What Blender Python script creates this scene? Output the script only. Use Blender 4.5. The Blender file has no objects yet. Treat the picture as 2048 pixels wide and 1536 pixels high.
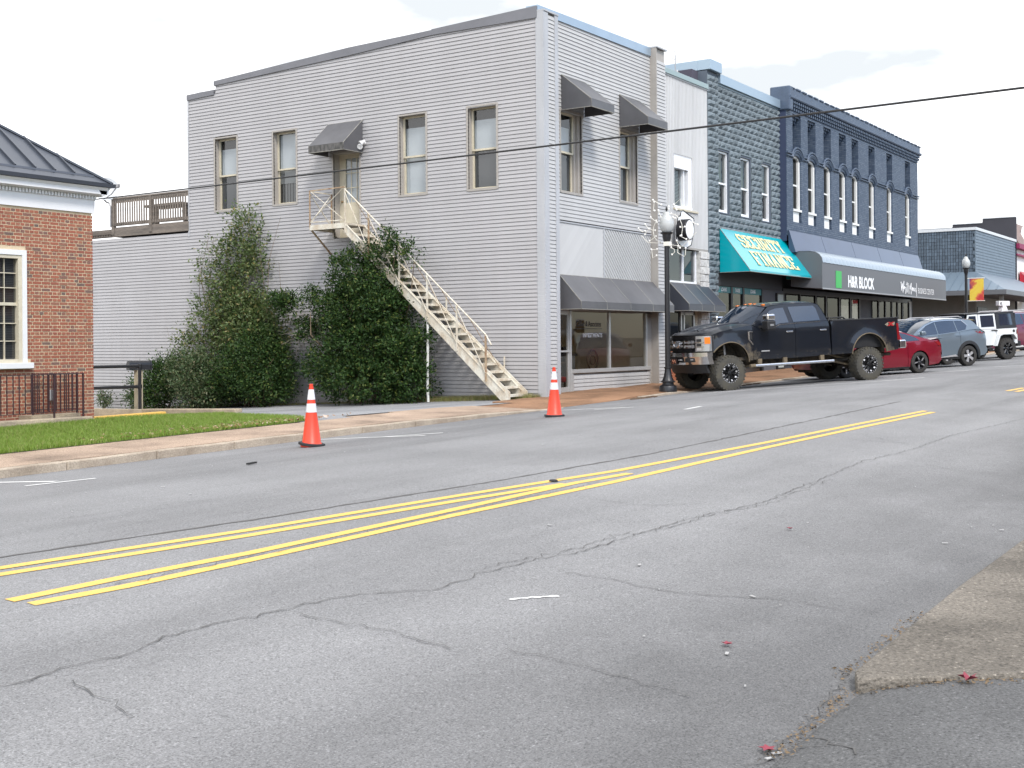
import bpy, bmesh, math, random
import numpy as np
from mathutils import Vector, Matrix
from mathutils.geometry import delaunay_2d_cdt
random.seed(7); RNG = np.random.default_rng(11)
SC = bpy.context.scene; COL = SC.collection
# ------------------------------------------------------------------ camera
AZ = math.atan2(1626, 2450); ROLL = .0083
F_ = Vector((math.cos(AZ), math.sin(AZ), 0)); R_ = Vector((math.sin(AZ), -math.cos(AZ), 0)); U_ = Vector((0, 0, 1))
CAM = Vector((-26.116, -16.529, 1.37))
cam = bpy.data.objects.new('camera', bpy.data.cameras.new('camera')); COL.objects.link(cam)
cx_ = R_ * math.cos(ROLL) - U_ * math.sin(ROLL); cy_ = R_ * math.sin(ROLL) + U_ * math.cos(ROLL)
mw = Matrix((cx_, cy_, -F_)).transposed().to_4x4(); mw.translation = CAM; cam.matrix_world = mw
cam.data.sensor_width = 36; cam.data.lens = 36 * 2450 / 2048; cam.data.shift_y = -82 / 2048
cam.data.clip_start = .1; cam.data.clip_end = 3000; SC.camera = cam
# ------------------------------------------------------------------ sky, sun, exposure
W = bpy.data.worlds.new('World'); SC.world = W; W.use_nodes = True
nt = W.node_tree; N = nt.nodes; L = nt.links; N.clear()
sky = N.new('ShaderNodeTexSky'); sky.sky_type = 'NISHITA'; sky.sun_disc = False
SUN_EL, SUN_AZ = math.radians(48), math.radians(215)      # azimuth measured from +Y towards +X
sky.sun_elevation = SUN_EL; sky.sun_rotation = SUN_AZ
tc = N.new('ShaderNodeTexCoord'); mp = N.new('ShaderNodeMapping'); mp.inputs['Scale'].default_value = (1, 1, 3.2); mp.inputs['Location'].default_value = (2.3, .4, 0)
L.new(tc.outputs['Generated'], mp.inputs['Vector'])
cn = N.new('ShaderNodeTexNoise'); cn.inputs['Scale'].default_value = 2.1; cn.inputs['Detail'].default_value = 7; cn.inputs['Roughness'].default_value = .55
L.new(mp.outputs['Vector'], cn.inputs['Vector'])
sep = N.new('ShaderNodeSeparateXYZ'); L.new(tc.outputs['Generated'], sep.inputs[0])
my = N.new('ShaderNodeMath'); my.operation = 'MULTIPLY_ADD'; my.inputs[1].default_value = .26; L.new(sep.outputs['Y'], my.inputs[0]); L.new(cn.outputs['Fac'], my.inputs[2])
cr = N.new('ShaderNodeValToRGB'); cr.color_ramp.elements[0].position = .33; cr.color_ramp.elements[1].position = .55
cr.color_ramp.elements[0].color = (.12, .12, .12, 1); L.new(my.outputs[0], cr.inputs[0])
sm = N.new('ShaderNodeVectorMath'); sm.operation = 'SCALE'; sm.inputs['Scale'].default_value = .14; L.new(sky.outputs[0], sm.inputs[0])
mx = N.new('ShaderNodeMix'); mx.data_type = 'RGBA'; 
c2 = N.new('ShaderNodeTexNoise'); c2.inputs['Scale'].default_value = 3.4; c2.inputs['Detail'].default_value = 6; c2.inputs['Roughness'].default_value = .5; L.new(mp.outputs['Vector'], c2.inputs['Vector'])
r2 = N.new('ShaderNodeValToRGB'); r2.color_ramp.elements[0].position = .50; r2.color_ramp.elements[0].color = (1, 1, 1.01, 1); r2.color_ramp.elements[1].position = .66; r2.color_ramp.elements[1].color = (.43, .455, .475, 1); L.new(c2.outputs['Fac'], r2.inputs[0]); L.new(r2.outputs[0], mx.inputs['B'])
L.new(cr.outputs[0], mx.inputs['Factor']); L.new(sm.outputs[0], mx.inputs['A'])
bg = N.new('ShaderNodeBackground'); bg.inputs['Strength'].default_value = 1.0; L.new(mx.outputs['Result'], bg.inputs['Color'])
wo = N.new('ShaderNodeOutputWorld'); L.new(bg.outputs[0], wo.inputs[0])
sun = bpy.data.objects.new('sun', bpy.data.lights.new('sun', 'SUN')); COL.objects.link(sun)
sun.data.energy = 1.5; sun.data.angle = math.radians(14); sun.data.color = (1, .96, .9)
sd = Vector((math.sin(SUN_AZ) * math.cos(SUN_EL), math.cos(SUN_AZ) * math.cos(SUN_EL), math.sin(SUN_EL)))
sun.rotation_euler = sd.to_track_quat('Z', 'Y').to_euler(); sun.location = (0, -30, 40)
vs = SC.view_settings; vs.view_transform = 'Standard'; vs.look = 'None'; vs.gamma = 1; vs.use_curve_mapping = False; vs.exposure = 1.05
SC.render.engine = 'CYCLES'
cy = SC.cycles; cy.max_bounces = 6; cy.diffuse_bounces = 3; cy.glossy_bounces = 4; cy.transmission_bounces = 4; cy.transparent_max_bounces = 10
cy.caustics_reflective = False; cy.caustics_refractive = False; cy.sample_clamp_indirect = 6
try:
    cy.use_denoising = True; cy.denoiser = 'OPENIMAGEDENOISE'
except Exception: pass
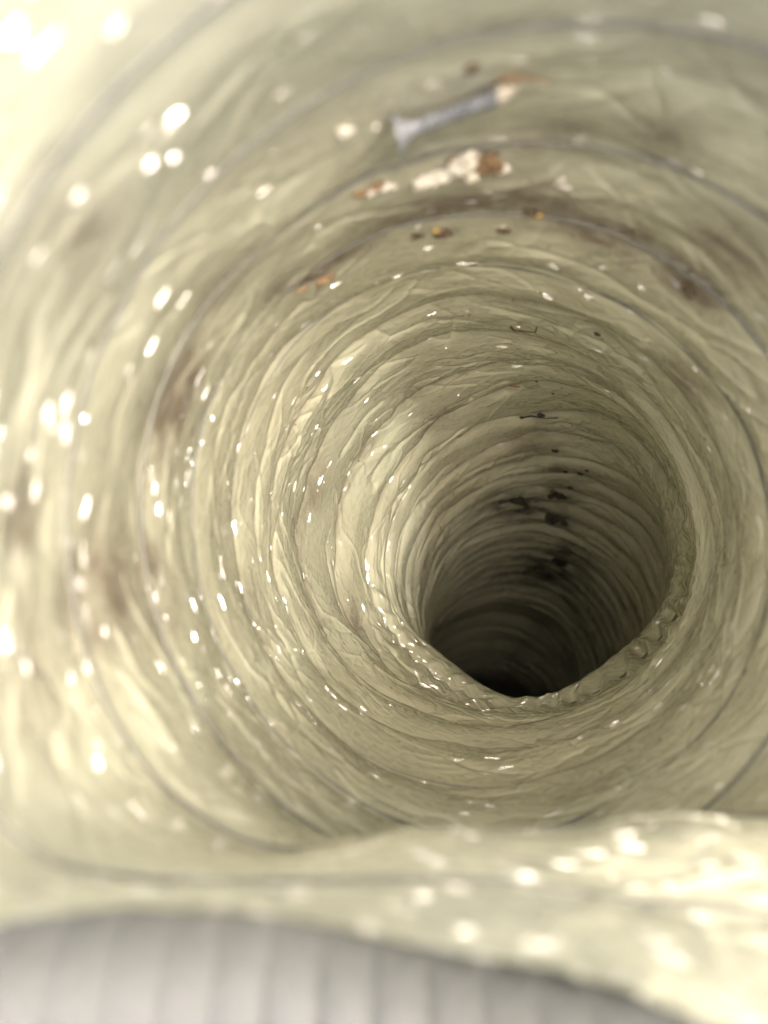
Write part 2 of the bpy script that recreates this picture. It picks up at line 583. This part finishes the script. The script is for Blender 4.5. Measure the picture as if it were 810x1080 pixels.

________________________________________

**Exercise goal**. Without including the pictures, reproduce all entries exactly.

**Answer to the problem**.
What Blender Python script creates this scene? Output the script only. Use Blender 4.5. The Blender file has no objects yet. Treat the picture as 2048 pixels wide and 1536 pixels high.
import bpy, bmesh, math, random
import numpy as np
from mathutils import Vector, Matrix
from mathutils.geometry import delaunay_2d_cdt
random.seed(7); RNG = np.random.default_rng(11)
SC = bpy.context.scene; COL = SC.collection
# ------------------------------------------------------------------ camera
AZ = math.atan2(1626, 2450); ROLL = .0083
F_ = Vector((math.cos(AZ), math.sin(AZ), 0)); R_ = Vector((math.sin(AZ), -math.cos(AZ), 0)); U_ = Vector((0, 0, 1))
CAM = Vector((-26.116, -16.529, 1.37))
cam = bpy.data.objects.new('camera', bpy.data.cameras.new('camera')); COL.objects.link(cam)
cx_ = R_ * math.cos(ROLL) - U_ * math.sin(ROLL); cy_ = R_ * math.sin(ROLL) + U_ * math.cos(ROLL)
mw = Matrix((cx_, cy_, -F_)).transposed().to_4x4(); mw.translation = CAM; cam.matrix_world = mw
cam.data.sensor_width = 36; cam.data.lens = 36 * 2450 / 2048; cam.data.shift_y = -82 / 2048
cam.data.clip_start = .1; cam.data.clip_end = 3000; SC.camera = cam
# ------------------------------------------------------------------ sky, sun, exposure
W = bpy.data.worlds.new('World'); SC.world = W; W.use_nodes = True
nt = W.node_tree; N = nt.nodes; L = nt.links; N.clear()
sky = N.new('ShaderNodeTexSky'); sky.sky_type = 'NISHITA'; sky.sun_disc = False
SUN_EL, SUN_AZ = math.radians(48), math.radians(215)      # azimuth measured from +Y towards +X
sky.sun_elevation = SUN_EL; sky.sun_rotation = SUN_AZ
tc = N.new('ShaderNodeTexCoord'); mp = N.new('ShaderNodeMapping'); mp.inputs['Scale'].default_value = (1, 1, 3.2); mp.inputs['Location'].default_value = (2.3, .4, 0)
L.new(tc.outputs['Generated'], mp.inputs['Vector'])
cn = N.new('ShaderNodeTexNoise'); cn.inputs['Scale'].default_value = 2.1; cn.inputs['Detail'].default_value = 7; cn.inputs['Roughness'].default_value = .55
L.new(mp.outputs['Vector'], cn.inputs['Vector'])
sep = N.new('ShaderNodeSeparateXYZ'); L.new(tc.outputs['Generated'], sep.inputs[0])
my = N.new('ShaderNodeMath'); my.operation = 'MULTIPLY_ADD'; my.inputs[1].default_value = .26; L.new(sep.outputs['Y'], my.inputs[0]); L.new(cn.outputs['Fac'], my.inputs[2])
cr = N.new('ShaderNodeValToRGB'); cr.color_ramp.elements[0].position = .33; cr.color_ramp.elements[1].position = .55
cr.color_ramp.elements[0].color = (.12, .12, .12, 1); L.new(my.outputs[0], cr.inputs[0])
sm = N.new('ShaderNodeVectorMath'); sm.operation = 'SCALE'; sm.inputs['Scale'].default_value = .14; L.new(sky.outputs[0], sm.inputs[0])
mx = N.new('ShaderNodeMix'); mx.data_type = 'RGBA'; 
c2 = N.new('ShaderNodeTexNoise'); c2.inputs['Scale'].default_value = 3.4; c2.inputs['Detail'].default_value = 6; c2.inputs['Roughness'].default_value = .5; L.new(mp.outputs['Vector'], c2.inputs['Vector'])
r2 = N.new('ShaderNodeValToRGB'); r2.color_ramp.elements[0].position = .50; r2.color_ramp.elements[0].color = (1, 1, 1.01, 1); r2.color_ramp.elements[1].position = .66; r2.color_ramp.elements[1].color = (.43, .455, .475, 1); L.new(c2.outputs['Fac'], r2.inputs[0]); L.new(r2.outputs[0], mx.inputs['B'])
L.new(cr.outputs[0], mx.inputs['Factor']); L.new(sm.outputs[0], mx.inputs['A'])
bg = N.new('ShaderNodeBackground'); bg.inputs['Strength'].default_value = 1.0; L.new(mx.outputs['Result'], bg.inputs['Color'])
wo = N.new('ShaderNodeOutputWorld'); L.new(bg.outputs[0], wo.inputs[0])
sun = bpy.data.objects.new('sun', bpy.data.lights.new('sun', 'SUN')); COL.objects.link(sun)
sun.data.energy = 1.5; sun.data.angle = math.radians(14); sun.data.color = (1, .96, .9)
sd = Vector((math.sin(SUN_AZ) * math.cos(SUN_EL), math.cos(SUN_AZ) * math.cos(SUN_EL), math.sin(SUN_EL)))
sun.rotation_euler = sd.to_track_quat('Z', 'Y').to_euler(); sun.location = (0, -30, 40)
vs = SC.view_settings; vs.view_transform = 'Standard'; vs.look = 'None'; vs.gamma = 1; vs.use_curve_mapping = False; vs.exposure = 1.05
SC.render.engine = 'CYCLES'
cy = SC.cycles; cy.max_bounces = 6; cy.diffuse_bounces = 3; cy.glossy_bounces = 4; cy.transmission_bounces = 4; cy.transparent_max_bounces = 10
cy.caustics_reflective = False; cy.caustics_refractive = False; cy.sample_clamp_indirect = 6
try:
    cy.use_denoising = True; cy.denoiser = 'OPENIMAGEDENOISE'
except Exception: pass
Write part 2 of the bpy script that recreates this picture. It picks up at line 583. This part finishes the script. The script is for Blender 4.5. Measure the picture as if it were 810x1080 pixels.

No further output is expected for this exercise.